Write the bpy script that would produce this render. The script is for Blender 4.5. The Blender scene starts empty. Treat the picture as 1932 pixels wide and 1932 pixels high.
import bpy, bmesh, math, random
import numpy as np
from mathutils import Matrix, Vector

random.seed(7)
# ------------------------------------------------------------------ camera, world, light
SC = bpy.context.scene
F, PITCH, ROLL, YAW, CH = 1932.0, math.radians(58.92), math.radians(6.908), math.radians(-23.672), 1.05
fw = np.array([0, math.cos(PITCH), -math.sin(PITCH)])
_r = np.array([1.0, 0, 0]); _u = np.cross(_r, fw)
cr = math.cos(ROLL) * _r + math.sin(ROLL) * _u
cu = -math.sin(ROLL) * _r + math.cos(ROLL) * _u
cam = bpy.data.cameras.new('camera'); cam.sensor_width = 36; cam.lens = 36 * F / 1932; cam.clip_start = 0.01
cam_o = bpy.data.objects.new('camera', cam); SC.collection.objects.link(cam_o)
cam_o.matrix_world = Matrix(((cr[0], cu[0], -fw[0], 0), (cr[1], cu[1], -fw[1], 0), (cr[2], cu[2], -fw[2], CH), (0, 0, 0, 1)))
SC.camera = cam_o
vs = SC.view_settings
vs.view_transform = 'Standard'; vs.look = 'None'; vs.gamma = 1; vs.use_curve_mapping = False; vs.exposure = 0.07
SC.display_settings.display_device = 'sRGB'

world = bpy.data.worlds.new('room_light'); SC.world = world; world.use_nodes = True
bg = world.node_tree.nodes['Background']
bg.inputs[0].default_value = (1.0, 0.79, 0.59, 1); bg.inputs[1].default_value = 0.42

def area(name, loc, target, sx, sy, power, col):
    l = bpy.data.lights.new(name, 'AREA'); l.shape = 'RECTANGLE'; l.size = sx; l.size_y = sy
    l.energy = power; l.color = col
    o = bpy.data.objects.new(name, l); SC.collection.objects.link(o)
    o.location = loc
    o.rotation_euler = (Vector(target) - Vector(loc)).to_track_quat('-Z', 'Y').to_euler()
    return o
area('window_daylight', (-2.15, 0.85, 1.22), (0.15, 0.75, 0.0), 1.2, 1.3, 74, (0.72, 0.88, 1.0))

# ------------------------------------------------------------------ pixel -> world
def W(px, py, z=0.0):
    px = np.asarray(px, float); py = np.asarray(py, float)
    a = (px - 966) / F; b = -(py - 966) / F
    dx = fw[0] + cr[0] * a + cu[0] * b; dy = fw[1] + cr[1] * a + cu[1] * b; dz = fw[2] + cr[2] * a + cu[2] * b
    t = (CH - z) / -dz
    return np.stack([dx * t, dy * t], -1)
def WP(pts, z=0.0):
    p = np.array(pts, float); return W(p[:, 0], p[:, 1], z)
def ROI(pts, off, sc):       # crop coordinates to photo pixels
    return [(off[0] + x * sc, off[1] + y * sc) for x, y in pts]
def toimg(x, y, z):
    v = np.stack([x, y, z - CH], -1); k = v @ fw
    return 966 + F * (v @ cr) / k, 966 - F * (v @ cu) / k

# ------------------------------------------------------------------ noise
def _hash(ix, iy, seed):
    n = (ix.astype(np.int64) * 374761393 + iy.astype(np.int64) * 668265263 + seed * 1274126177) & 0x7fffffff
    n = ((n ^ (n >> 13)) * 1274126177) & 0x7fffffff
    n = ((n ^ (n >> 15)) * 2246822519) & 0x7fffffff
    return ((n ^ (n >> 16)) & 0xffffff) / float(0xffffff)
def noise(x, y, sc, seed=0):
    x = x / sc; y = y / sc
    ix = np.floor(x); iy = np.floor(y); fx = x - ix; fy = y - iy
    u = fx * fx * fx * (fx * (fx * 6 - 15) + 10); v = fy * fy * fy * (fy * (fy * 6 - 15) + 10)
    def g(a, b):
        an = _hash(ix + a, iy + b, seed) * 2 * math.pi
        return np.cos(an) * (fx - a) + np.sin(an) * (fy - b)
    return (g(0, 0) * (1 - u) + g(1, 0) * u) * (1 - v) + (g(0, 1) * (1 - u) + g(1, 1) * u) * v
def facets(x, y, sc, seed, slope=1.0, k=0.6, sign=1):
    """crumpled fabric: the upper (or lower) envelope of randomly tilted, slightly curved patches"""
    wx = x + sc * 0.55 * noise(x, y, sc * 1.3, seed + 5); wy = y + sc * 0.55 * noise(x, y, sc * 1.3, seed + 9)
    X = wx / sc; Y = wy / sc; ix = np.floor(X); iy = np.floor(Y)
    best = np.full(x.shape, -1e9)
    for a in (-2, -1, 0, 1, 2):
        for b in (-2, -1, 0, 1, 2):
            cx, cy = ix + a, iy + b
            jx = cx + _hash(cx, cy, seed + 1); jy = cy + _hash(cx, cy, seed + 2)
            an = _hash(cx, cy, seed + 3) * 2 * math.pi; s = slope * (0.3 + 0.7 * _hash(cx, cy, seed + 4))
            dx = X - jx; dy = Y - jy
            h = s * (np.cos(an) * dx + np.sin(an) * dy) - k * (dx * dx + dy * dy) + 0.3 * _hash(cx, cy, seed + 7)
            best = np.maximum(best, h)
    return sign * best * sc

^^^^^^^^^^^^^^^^

WHAT YOU SHOULD DO → Pick each line holding the word "pixels" out of the data and copy it.

RESPONSE TO THE TASK →
Write the bpy script that would produce this render. The script is for Blender 4.5. The Blender scene starts empty. Treat the picture as 1932 pixels wide and 1932 pixels high.
def ROI(pts, off, sc):       # crop coordinates to photo pixels